Goal. Type again, exactly, the lines below from the start through the line that includes "wn.links.new(wb.outputs[0], wo.inputs[0])".

— START OF Supplied material —

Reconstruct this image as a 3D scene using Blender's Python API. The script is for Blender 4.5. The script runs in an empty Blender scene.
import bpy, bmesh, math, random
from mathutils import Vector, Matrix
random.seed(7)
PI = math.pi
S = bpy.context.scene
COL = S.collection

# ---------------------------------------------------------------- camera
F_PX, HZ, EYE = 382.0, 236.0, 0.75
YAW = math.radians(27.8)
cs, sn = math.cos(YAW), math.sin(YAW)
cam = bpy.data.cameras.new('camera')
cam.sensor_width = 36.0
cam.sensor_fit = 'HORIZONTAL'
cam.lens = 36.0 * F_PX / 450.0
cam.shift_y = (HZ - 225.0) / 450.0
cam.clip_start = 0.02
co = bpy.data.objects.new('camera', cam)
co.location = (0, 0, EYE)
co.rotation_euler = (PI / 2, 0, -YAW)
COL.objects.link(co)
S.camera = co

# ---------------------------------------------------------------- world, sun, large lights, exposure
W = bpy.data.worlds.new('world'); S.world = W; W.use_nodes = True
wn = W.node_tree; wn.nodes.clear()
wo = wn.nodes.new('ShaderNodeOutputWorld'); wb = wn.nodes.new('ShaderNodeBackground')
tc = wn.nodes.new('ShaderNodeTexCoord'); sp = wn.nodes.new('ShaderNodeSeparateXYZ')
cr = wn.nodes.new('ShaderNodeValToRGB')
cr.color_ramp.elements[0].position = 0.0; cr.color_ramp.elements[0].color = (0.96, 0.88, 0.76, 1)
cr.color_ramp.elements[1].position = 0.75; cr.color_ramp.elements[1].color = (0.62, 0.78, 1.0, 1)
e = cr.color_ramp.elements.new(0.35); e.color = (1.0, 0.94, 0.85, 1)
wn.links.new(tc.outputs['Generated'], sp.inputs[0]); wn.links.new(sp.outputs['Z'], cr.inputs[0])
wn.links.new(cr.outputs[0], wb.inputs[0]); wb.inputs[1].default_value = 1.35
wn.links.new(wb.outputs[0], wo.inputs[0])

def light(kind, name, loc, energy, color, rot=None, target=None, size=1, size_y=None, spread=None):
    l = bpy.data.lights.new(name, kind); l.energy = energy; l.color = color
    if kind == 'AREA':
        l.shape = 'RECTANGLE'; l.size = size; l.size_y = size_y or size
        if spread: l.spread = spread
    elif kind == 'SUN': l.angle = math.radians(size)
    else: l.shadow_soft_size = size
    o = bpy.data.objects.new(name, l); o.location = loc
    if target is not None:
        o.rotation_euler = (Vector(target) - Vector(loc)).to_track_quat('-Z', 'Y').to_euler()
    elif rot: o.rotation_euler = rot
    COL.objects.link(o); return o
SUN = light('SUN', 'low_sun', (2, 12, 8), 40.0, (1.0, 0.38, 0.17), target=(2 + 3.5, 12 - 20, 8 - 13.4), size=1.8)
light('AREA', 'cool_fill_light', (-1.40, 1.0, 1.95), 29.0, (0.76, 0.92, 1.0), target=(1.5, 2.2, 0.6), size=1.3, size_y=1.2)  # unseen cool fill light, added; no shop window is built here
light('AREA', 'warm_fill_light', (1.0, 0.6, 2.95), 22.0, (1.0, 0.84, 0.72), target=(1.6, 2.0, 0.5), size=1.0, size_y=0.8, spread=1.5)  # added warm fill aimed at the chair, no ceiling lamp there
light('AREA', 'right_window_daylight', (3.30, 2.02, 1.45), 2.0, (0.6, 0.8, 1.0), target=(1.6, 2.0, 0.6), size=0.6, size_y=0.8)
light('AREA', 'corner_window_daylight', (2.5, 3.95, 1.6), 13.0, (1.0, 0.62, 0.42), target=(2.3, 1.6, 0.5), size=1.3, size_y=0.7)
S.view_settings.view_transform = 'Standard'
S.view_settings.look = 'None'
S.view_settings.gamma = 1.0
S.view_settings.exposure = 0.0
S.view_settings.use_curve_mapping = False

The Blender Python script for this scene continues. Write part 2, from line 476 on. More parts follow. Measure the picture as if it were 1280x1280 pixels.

— END OF Supplied material —

Task answer.
Reconstruct this image as a 3D scene using Blender's Python API. The script is for Blender 4.5. The script runs in an empty Blender scene.
import bpy, bmesh, math, random
from mathutils import Vector, Matrix
random.seed(7)
PI = math.pi
S = bpy.context.scene
COL = S.collection

# ---------------------------------------------------------------- camera
F_PX, HZ, EYE = 382.0, 236.0, 0.75
YAW = math.radians(27.8)
cs, sn = math.cos(YAW), math.sin(YAW)
cam = bpy.data.cameras.new('camera')
cam.sensor_width = 36.0
cam.sensor_fit = 'HORIZONTAL'
cam.lens = 36.0 * F_PX / 450.0
cam.shift_y = (HZ - 225.0) / 450.0
cam.clip_start = 0.02
co = bpy.data.objects.new('camera', cam)
co.location = (0, 0, EYE)
co.rotation_euler = (PI / 2, 0, -YAW)
COL.objects.link(co)
S.camera = co

# ---------------------------------------------------------------- world, sun, large lights, exposure
W = bpy.data.worlds.new('world'); S.world = W; W.use_nodes = True
wn = W.node_tree; wn.nodes.clear()
wo = wn.nodes.new('ShaderNodeOutputWorld'); wb = wn.nodes.new('ShaderNodeBackground')
tc = wn.nodes.new('ShaderNodeTexCoord'); sp = wn.nodes.new('ShaderNodeSeparateXYZ')
cr = wn.nodes.new('ShaderNodeValToRGB')
cr.color_ramp.elements[0].position = 0.0; cr.color_ramp.elements[0].color = (0.96, 0.88, 0.76, 1)
cr.color_ramp.elements[1].position = 0.75; cr.color_ramp.elements[1].color = (0.62, 0.78, 1.0, 1)
e = cr.color_ramp.elements.new(0.35); e.color = (1.0, 0.94, 0.85, 1)
wn.links.new(tc.outputs['Generated'], sp.inputs[0]); wn.links.new(sp.outputs['Z'], cr.inputs[0])
wn.links.new(cr.outputs[0], wb.inputs[0]); wb.inputs[1].default_value = 1.35
wn.links.new(wb.outputs[0], wo.inputs[0])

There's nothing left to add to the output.